▶ [What you are asked to do]
Only lines with the string "script" matter here; gather them from the material below.
┌─ The data
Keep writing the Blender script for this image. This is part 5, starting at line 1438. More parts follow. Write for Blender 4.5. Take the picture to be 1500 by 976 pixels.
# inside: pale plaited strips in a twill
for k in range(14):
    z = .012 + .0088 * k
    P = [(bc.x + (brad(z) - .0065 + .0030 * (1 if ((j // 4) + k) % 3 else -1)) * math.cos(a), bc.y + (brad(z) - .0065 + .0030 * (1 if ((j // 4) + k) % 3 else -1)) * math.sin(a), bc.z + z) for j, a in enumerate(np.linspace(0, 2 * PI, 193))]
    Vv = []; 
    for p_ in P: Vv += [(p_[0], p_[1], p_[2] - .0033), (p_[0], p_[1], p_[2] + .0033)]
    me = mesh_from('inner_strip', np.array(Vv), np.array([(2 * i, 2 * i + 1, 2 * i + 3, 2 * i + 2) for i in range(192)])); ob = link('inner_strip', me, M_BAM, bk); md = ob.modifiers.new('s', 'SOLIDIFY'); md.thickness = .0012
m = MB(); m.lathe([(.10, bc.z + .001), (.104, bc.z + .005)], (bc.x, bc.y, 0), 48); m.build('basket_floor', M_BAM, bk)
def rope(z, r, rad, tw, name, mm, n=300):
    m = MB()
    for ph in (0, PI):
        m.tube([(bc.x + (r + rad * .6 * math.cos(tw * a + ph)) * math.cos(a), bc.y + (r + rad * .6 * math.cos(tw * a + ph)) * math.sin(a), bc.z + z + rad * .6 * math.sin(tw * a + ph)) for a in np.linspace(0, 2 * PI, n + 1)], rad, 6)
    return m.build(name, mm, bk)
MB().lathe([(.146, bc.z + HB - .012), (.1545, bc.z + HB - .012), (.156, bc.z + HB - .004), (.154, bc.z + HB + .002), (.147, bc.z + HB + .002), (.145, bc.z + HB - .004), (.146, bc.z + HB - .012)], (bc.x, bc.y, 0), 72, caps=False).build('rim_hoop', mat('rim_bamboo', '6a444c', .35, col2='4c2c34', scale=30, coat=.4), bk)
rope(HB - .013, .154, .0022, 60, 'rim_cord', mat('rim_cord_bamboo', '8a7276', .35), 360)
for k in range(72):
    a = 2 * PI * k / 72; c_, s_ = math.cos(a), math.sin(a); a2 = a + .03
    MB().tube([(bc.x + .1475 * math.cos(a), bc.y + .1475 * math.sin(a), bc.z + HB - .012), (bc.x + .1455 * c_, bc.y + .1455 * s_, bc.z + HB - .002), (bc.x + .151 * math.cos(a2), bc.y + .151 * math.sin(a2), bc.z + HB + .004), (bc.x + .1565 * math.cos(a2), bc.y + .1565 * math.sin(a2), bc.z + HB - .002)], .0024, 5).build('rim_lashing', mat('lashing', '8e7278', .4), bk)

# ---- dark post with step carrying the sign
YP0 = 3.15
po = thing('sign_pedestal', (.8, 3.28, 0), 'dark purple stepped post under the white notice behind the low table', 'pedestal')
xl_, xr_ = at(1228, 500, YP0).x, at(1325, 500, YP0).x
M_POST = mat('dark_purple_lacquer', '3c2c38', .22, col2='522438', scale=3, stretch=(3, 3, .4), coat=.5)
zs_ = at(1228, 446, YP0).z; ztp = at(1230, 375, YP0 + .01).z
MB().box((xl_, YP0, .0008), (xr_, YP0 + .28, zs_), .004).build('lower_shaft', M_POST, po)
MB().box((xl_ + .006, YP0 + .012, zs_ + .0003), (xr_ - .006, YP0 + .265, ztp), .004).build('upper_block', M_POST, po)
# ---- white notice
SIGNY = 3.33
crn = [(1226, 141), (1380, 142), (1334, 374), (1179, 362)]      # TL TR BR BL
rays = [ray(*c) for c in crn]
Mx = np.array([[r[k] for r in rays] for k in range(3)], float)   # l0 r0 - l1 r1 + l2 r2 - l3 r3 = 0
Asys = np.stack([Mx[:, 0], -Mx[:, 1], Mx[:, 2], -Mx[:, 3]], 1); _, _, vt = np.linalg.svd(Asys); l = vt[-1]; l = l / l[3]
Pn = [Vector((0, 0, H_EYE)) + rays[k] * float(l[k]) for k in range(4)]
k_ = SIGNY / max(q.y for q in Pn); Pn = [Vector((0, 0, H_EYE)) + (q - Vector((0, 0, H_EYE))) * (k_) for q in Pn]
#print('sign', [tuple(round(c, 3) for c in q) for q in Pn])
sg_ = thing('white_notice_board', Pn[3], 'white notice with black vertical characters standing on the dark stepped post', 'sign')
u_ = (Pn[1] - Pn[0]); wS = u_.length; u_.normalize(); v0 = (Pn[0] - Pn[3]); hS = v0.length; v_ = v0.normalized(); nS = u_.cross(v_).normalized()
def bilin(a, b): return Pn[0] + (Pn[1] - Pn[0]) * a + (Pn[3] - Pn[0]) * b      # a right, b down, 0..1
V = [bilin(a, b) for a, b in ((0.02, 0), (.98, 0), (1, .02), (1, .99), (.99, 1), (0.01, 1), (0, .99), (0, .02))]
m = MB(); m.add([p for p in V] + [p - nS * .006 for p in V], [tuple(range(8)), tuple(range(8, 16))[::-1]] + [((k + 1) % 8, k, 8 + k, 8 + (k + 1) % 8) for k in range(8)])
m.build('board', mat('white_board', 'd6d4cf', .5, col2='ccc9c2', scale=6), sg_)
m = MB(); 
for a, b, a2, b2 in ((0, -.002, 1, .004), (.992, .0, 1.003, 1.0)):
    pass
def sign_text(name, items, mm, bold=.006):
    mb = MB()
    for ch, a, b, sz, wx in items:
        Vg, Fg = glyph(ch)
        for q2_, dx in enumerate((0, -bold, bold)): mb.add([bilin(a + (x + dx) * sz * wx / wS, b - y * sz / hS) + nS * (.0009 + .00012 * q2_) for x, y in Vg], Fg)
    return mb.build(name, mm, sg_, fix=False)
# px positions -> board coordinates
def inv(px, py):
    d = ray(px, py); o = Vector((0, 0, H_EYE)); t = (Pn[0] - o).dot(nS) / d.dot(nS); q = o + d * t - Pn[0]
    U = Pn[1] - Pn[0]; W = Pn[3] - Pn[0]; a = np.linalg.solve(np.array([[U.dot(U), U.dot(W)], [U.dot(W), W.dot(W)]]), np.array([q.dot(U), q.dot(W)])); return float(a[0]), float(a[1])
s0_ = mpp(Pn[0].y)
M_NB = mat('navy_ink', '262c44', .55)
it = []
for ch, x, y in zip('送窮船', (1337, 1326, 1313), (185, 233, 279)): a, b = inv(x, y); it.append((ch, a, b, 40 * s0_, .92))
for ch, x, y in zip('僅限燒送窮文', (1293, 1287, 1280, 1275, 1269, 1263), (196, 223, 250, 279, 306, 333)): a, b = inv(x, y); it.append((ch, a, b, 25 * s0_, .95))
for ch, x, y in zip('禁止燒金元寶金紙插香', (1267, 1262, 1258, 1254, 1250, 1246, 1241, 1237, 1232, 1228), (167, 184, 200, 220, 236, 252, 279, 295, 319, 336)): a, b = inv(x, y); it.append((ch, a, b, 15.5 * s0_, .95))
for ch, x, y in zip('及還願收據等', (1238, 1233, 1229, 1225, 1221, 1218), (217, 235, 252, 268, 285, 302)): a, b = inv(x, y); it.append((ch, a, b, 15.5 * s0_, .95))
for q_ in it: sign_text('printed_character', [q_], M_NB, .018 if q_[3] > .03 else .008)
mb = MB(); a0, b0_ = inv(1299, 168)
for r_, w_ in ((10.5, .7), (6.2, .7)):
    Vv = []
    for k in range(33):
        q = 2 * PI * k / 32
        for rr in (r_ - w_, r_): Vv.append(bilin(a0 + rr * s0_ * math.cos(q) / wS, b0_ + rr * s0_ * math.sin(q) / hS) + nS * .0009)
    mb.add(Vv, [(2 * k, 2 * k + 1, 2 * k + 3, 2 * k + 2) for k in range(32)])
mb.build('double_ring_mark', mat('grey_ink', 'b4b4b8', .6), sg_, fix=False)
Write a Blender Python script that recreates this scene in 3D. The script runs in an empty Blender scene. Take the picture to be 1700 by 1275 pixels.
└─
▶ [Solution]
Keep writing the Blender script for this image. This is part 5, starting at line 1438. More parts follow. Write for Blender 4.5. Take the picture to be 1500 by 976 pixels.
Write a Blender Python script that recreates this scene in 3D. The script runs in an empty Blender scene. Take the picture to be 1700 by 1275 pixels.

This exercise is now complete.